Washtenaw County has always prided itself on its connections to higher education. At one time, Ann Arbor and Ypsilanti hosted five institutions of higher learning, including two state universities, two private universities and a community college.
Today, Cleary University resides in Livingston County. Out from under the shadows of the other higher education institutions in Washtenaw County, it attracts about as many students as it ever has and reports a 10% increase in credit hours and a slight increase in graduate enrollment compared to its Ann Arbor days.
Time hasn’t been as generous to Concordia University, the other private institution in Ann Arbor. In the past decade, Concordia University Ann Arbor has merged with a Wisconsin-based Concordia counterpart. Since then, it has suffered a series of setbacks and losses that the merger was supposed to address. In addition to surrendering its independent accreditation as part of the merger agreement, CUAA also ceded control of its campus to its Wisconsin partner.
With questions swirling about its viability, the Ann Arbor campus announced earlier this year that it would, in fact, remain open for the 2024-25 academic year. Last month, however, the school clarified that the Ann Arbor campus would remain open only for a handful of health sciences programs. The remainder of the CUAA students would complete the 2024-25 year online by taking courses through the Wisconsin campus. In addition, Concordia would eliminate all athletic programs and other on-campus activities in an effort to close the $9M gulf between its income and its expenses.
As for the other three amigos, Washtenaw Community College’s enrollment has declined more than 19% from its peak in 2010 and its credit-hour enrollment has dropped by 28%. Eastern Michigan University’s enrollment has declined by 35%, and the University of Michigan keeps rolling along.
Not all higher education institutions will survive
If are takeaways from all of this, they include:
- Higher education institutions can succeed, even under trying circumstances.
- Doing nothing is not a good strategy.
- Competition can kill you if you don’t know how to manage it.
Competition is going to become more important in the very near future, largely because the number of college-age students is about to take a big drop. For a community college, this should be manageable because a large percentage of community college students have aged out of the 18-22 year-old crowd.
UM isn’t going to suffer. It’s likely to fill its freshman class year in and year out indefinitely. But it will pull in students from other states, and other state universities. That increases the need to be competitive for the remaining state universities, and to a lesser extent, Washtenaw Community College.
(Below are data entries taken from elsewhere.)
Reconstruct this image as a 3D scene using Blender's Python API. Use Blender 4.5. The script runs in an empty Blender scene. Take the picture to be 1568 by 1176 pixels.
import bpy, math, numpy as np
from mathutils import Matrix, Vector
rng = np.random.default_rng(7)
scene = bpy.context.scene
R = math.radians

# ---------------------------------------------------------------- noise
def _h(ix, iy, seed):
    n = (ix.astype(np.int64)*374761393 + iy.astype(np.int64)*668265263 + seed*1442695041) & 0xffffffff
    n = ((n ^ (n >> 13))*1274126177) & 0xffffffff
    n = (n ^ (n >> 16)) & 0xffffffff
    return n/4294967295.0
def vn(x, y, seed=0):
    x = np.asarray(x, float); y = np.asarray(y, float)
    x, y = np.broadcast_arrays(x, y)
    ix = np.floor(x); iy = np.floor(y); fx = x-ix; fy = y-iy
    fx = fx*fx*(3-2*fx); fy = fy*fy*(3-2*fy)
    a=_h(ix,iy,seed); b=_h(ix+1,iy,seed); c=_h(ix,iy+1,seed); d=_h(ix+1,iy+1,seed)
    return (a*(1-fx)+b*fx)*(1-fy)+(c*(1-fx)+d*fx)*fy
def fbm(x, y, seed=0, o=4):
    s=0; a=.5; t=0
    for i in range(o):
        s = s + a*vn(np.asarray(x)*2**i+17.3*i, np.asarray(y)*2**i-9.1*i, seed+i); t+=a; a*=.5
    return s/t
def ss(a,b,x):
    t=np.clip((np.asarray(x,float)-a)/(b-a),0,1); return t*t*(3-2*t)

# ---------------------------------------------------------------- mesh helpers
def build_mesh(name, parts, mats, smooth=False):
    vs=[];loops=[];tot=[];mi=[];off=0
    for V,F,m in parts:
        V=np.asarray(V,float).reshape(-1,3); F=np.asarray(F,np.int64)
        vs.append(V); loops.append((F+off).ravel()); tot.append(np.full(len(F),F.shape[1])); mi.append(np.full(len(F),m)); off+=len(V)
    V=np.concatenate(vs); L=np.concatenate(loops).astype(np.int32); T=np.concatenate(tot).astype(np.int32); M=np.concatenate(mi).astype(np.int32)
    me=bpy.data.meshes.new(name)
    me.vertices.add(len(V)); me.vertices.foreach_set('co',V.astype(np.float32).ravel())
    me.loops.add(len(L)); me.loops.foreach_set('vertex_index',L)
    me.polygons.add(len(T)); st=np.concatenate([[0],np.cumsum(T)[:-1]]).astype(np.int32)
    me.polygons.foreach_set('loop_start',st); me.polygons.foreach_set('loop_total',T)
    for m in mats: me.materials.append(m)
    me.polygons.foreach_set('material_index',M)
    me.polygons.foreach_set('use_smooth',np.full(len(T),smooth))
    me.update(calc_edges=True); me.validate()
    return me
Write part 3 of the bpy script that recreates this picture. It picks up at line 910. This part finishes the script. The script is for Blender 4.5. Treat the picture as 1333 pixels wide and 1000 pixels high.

Higher education institutions that know how to compete are those that know how to attract and retain students. At the community college level, this means preparing students who want to transfer to a four-year university well enough to get them in someone else’s door. For students who want occupational/vocational education, it means building programs that lead to high-wage, high-demand jobs in one of Michigan’s most expensive counties.
That is literally THE ONLY STRATEGY that will keep students coming into WCC. WCC has to make prospective students a better economic offer than the current job market does. If it doesn’t, students will simply enter the workforce with no concrete plan for higher education later on. When the job market is good, there is no pressure for students to be strategic and intentional about their career choices. Any job that pays the bills will work just fine.
Effective competition doesn’t involve wasting money
WCC’s administration should have spent the last few years figuring out how to increase its graduation rate, how to wean itself off of certificates in place of degrees, how to deliver degree programs faster and better, and how to offer more high wage learning opportunities. It should have built up its occupational education programs and improved its academic facilities.
Instead, it has wasted millions of dollars on executives, built a gym that the community didn’t ask or approve funding for, shopped out a $26M no-bid contract on managed IT services that required it to spend additional millions of dollars on IT infrastructure purchases, literally threw away a multi-million dollar website redesign project, slipped a ludicrous hotel project into its virtually worthless Master Plan, and allowed its physical facilities to slip into disrepair.
Successful competition means survival. None of what WCC’s administration has done in the past decade has set the institution up to compete successfully. If WCC’s survival is important, then doing nothing is not an option, and doing the wrong things will simply hasten the institution’s demise.